Goal of the exercise
In the material below, please retype the lines from the very first through the one with "return mb.mesh('cushion_cover', CM, lambda", exactly and without pictures.

:::::

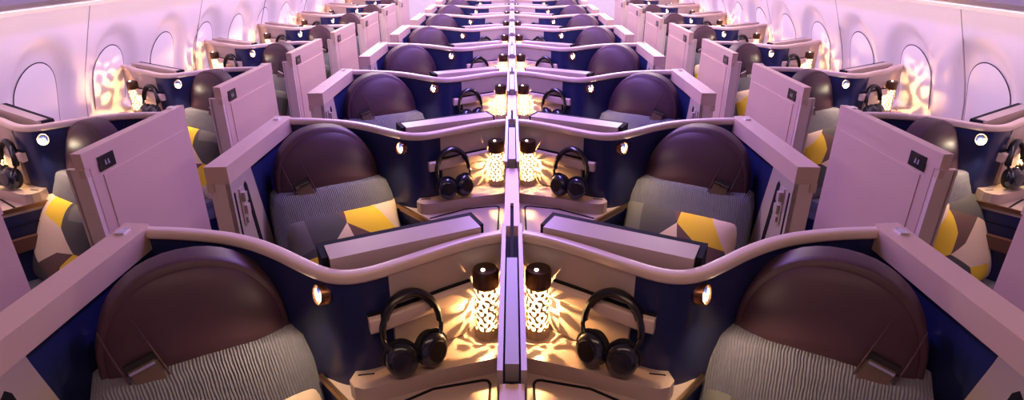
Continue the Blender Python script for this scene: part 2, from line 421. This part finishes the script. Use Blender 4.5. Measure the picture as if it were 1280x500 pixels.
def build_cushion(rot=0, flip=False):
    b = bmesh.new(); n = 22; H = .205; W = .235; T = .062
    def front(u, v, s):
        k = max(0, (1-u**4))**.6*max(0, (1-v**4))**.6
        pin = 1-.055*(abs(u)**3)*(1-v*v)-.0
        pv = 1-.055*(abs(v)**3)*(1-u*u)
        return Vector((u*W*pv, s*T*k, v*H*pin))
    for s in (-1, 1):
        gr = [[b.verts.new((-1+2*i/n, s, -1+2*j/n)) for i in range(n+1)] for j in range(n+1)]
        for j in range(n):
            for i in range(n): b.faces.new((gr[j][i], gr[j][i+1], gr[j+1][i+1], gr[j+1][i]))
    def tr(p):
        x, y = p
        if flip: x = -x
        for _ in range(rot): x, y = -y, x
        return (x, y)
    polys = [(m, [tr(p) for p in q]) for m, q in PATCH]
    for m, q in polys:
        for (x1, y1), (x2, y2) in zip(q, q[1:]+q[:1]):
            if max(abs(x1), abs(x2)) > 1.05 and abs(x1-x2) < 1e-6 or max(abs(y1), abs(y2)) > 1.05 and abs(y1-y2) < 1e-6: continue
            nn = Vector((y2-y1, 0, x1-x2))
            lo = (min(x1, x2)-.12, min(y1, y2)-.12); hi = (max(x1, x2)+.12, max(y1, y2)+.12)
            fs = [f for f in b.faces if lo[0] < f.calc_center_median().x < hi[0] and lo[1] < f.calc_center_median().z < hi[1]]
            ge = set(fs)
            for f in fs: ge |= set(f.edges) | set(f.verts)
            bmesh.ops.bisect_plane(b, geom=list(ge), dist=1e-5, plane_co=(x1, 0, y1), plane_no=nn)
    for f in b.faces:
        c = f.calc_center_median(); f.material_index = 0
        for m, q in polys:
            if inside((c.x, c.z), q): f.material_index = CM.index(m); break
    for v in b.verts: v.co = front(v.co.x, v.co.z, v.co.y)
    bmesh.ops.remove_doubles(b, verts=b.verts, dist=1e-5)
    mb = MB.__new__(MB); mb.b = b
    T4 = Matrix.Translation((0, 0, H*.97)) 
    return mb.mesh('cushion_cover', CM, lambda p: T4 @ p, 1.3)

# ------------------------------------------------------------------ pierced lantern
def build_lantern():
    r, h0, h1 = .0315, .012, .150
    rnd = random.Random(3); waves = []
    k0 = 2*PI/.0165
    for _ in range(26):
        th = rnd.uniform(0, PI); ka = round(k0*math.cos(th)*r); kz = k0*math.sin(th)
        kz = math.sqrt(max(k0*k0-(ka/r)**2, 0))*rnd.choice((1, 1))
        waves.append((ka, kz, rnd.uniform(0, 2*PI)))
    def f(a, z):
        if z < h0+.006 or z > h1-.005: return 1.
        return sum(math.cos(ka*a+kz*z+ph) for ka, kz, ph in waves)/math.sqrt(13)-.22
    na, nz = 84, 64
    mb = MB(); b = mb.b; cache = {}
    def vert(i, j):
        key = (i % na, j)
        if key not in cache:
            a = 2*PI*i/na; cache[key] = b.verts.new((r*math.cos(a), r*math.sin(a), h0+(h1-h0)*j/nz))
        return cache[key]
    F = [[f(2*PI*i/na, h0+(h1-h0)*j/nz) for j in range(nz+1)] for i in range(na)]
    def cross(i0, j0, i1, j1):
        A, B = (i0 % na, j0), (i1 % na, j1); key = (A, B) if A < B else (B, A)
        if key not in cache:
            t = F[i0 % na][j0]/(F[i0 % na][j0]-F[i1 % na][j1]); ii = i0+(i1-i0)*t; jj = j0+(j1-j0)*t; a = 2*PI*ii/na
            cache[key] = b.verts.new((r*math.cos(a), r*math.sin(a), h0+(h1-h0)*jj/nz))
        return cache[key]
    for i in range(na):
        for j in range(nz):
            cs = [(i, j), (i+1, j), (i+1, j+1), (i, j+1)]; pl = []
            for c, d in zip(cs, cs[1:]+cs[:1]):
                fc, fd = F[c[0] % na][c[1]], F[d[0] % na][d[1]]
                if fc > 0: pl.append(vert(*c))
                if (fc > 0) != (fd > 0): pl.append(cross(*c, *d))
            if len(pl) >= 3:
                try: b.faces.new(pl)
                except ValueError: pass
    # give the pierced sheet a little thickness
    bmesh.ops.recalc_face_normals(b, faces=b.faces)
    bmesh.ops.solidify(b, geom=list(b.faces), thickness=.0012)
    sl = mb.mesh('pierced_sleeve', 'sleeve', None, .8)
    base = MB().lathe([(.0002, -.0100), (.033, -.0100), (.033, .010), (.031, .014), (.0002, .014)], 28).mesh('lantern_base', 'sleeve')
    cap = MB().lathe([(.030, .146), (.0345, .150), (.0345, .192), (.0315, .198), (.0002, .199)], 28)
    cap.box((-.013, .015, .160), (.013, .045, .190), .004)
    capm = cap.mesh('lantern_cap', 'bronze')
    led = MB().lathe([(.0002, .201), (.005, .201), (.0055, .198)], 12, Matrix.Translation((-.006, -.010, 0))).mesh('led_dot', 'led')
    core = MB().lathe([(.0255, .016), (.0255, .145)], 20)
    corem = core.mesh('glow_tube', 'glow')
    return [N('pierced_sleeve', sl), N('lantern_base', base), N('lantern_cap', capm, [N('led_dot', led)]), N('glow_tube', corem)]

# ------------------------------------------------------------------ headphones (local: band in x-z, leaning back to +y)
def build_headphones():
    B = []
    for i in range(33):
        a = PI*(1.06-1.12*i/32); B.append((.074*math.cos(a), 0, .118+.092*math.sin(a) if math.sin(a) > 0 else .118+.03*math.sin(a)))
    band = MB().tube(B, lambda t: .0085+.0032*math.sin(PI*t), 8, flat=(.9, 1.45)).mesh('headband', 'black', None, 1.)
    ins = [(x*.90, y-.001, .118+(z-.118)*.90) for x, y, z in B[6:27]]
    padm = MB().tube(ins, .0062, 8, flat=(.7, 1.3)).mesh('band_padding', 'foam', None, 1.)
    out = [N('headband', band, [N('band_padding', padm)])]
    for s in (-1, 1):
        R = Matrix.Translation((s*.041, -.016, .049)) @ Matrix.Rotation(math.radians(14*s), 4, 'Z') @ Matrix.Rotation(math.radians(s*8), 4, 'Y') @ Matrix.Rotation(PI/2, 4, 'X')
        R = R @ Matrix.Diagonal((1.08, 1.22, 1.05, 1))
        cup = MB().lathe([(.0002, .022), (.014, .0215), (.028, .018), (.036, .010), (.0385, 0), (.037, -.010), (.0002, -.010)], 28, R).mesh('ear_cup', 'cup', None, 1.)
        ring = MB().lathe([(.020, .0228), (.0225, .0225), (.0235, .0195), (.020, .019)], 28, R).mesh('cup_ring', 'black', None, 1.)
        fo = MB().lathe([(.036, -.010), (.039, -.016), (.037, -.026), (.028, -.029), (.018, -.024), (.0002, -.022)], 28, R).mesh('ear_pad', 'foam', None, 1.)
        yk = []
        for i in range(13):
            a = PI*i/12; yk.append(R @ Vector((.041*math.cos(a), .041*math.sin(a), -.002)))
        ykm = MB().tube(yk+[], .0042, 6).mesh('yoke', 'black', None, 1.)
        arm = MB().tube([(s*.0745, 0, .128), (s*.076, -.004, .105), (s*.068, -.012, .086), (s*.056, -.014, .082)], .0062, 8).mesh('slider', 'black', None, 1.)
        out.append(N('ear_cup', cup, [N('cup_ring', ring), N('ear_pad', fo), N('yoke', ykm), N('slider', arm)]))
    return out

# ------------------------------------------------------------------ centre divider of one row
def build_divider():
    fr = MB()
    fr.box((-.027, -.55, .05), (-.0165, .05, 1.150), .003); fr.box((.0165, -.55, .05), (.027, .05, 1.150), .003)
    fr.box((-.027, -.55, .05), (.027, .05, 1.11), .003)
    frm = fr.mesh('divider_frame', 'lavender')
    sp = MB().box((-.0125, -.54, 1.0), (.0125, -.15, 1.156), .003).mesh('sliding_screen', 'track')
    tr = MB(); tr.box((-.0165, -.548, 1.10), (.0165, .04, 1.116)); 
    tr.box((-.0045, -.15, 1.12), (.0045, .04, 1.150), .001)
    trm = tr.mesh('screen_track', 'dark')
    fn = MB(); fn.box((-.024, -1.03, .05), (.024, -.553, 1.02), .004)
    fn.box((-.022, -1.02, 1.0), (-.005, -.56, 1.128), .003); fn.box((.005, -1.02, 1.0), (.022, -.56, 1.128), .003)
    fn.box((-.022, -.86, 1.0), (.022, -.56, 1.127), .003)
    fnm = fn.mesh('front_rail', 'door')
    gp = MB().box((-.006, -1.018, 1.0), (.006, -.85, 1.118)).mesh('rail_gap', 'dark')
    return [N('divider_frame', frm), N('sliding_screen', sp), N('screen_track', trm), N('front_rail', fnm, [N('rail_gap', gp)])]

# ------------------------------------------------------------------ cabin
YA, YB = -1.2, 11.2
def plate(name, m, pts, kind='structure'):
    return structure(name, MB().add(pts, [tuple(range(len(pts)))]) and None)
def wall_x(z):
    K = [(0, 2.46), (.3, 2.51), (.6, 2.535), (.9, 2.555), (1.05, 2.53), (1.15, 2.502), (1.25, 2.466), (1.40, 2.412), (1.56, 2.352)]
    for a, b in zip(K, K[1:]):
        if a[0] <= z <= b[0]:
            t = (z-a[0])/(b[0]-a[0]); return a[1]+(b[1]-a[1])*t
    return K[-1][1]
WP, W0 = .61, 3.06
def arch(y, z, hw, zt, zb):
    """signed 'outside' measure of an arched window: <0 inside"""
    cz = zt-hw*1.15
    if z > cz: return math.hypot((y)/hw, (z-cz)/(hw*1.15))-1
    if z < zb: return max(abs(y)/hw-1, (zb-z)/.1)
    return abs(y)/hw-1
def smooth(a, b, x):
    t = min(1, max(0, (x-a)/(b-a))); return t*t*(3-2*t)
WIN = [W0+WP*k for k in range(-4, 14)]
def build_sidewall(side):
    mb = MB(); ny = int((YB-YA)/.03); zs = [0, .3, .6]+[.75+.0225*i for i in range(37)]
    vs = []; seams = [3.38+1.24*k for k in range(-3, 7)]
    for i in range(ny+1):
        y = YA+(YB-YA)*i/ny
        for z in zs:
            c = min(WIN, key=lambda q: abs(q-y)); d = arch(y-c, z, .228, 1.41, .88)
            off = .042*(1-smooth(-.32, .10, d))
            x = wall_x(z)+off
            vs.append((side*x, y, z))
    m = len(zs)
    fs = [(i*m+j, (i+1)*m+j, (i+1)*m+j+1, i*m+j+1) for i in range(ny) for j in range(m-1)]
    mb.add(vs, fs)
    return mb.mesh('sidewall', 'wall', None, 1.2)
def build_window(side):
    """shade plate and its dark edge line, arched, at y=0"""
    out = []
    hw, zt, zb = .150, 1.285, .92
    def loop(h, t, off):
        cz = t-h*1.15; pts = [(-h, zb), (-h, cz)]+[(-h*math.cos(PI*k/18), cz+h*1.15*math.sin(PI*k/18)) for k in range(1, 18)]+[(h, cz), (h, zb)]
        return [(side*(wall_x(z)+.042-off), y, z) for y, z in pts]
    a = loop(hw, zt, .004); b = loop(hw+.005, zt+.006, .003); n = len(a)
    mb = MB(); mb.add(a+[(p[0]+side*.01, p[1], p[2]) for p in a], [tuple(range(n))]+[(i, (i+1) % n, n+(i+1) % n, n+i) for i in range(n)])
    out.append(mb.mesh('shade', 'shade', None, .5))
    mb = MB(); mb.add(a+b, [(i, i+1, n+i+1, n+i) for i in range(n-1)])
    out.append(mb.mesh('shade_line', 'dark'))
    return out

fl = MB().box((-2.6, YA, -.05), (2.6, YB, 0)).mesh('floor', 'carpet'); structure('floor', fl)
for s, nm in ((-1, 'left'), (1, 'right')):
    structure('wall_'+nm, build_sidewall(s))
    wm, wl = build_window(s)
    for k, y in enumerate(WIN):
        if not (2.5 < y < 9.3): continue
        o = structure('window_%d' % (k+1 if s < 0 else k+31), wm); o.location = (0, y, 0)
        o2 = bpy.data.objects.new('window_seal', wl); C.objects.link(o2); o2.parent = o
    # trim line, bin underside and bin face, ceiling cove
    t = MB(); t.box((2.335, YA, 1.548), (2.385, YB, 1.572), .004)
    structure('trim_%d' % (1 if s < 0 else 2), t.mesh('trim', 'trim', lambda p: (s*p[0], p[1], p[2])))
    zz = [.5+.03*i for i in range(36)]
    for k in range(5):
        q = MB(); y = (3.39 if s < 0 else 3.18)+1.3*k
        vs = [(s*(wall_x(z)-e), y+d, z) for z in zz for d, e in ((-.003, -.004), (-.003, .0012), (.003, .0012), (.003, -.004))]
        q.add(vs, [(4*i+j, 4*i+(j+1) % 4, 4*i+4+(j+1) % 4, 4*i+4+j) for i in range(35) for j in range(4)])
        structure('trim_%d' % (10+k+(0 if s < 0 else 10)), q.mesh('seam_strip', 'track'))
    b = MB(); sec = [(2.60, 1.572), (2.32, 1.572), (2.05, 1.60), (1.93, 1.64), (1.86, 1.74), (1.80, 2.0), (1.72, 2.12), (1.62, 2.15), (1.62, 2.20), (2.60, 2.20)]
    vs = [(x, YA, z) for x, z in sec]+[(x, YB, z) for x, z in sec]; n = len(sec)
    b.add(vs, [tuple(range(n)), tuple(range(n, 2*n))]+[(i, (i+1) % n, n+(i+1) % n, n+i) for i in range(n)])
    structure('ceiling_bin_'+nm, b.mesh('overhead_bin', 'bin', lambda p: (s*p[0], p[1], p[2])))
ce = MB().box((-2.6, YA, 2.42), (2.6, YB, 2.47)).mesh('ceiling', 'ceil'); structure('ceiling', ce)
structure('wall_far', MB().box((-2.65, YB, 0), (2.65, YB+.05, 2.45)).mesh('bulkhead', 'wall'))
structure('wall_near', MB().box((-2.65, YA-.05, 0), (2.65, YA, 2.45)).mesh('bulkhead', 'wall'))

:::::

Answer to this problem
Continue the Blender Python script for this scene: part 2, from line 421. This part finishes the script. Use Blender 4.5. Measure the picture as if it were 1280x500 pixels.
def build_cushion(rot=0, flip=False):
    b = bmesh.new(); n = 22; H = .205; W = .235; T = .062
    def front(u, v, s):
        k = max(0, (1-u**4))**.6*max(0, (1-v**4))**.6
        pin = 1-.055*(abs(u)**3)*(1-v*v)-.0
        pv = 1-.055*(abs(v)**3)*(1-u*u)
        return Vector((u*W*pv, s*T*k, v*H*pin))
    for s in (-1, 1):
        gr = [[b.verts.new((-1+2*i/n, s, -1+2*j/n)) for i in range(n+1)] for j in range(n+1)]
        for j in range(n):
            for i in range(n): b.faces.new((gr[j][i], gr[j][i+1], gr[j+1][i+1], gr[j+1][i]))
    def tr(p):
        x, y = p
        if flip: x = -x
        for _ in range(rot): x, y = -y, x
        return (x, y)
    polys = [(m, [tr(p) for p in q]) for m, q in PATCH]
    for m, q in polys:
        for (x1, y1), (x2, y2) in zip(q, q[1:]+q[:1]):
            if max(abs(x1), abs(x2)) > 1.05 and abs(x1-x2) < 1e-6 or max(abs(y1), abs(y2)) > 1.05 and abs(y1-y2) < 1e-6: continue
            nn = Vector((y2-y1, 0, x1-x2))
            lo = (min(x1, x2)-.12, min(y1, y2)-.12); hi = (max(x1, x2)+.12, max(y1, y2)+.12)
            fs = [f for f in b.faces if lo[0] < f.calc_center_median().x < hi[0] and lo[1] < f.calc_center_median().z < hi[1]]
            ge = set(fs)
            for f in fs: ge |= set(f.edges) | set(f.verts)
            bmesh.ops.bisect_plane(b, geom=list(ge), dist=1e-5, plane_co=(x1, 0, y1), plane_no=nn)
    for f in b.faces:
        c = f.calc_center_median(); f.material_index = 0
        for m, q in polys:
            if inside((c.x, c.z), q): f.material_index = CM.index(m); break
    for v in b.verts: v.co = front(v.co.x, v.co.z, v.co.y)
    bmesh.ops.remove_doubles(b, verts=b.verts, dist=1e-5)
    mb = MB.__new__(MB); mb.b = b
    T4 = Matrix.Translation((0, 0, H*.97)) 
    return mb.mesh('cushion_cover', CM, lambda p: T4 @ p, 1.3)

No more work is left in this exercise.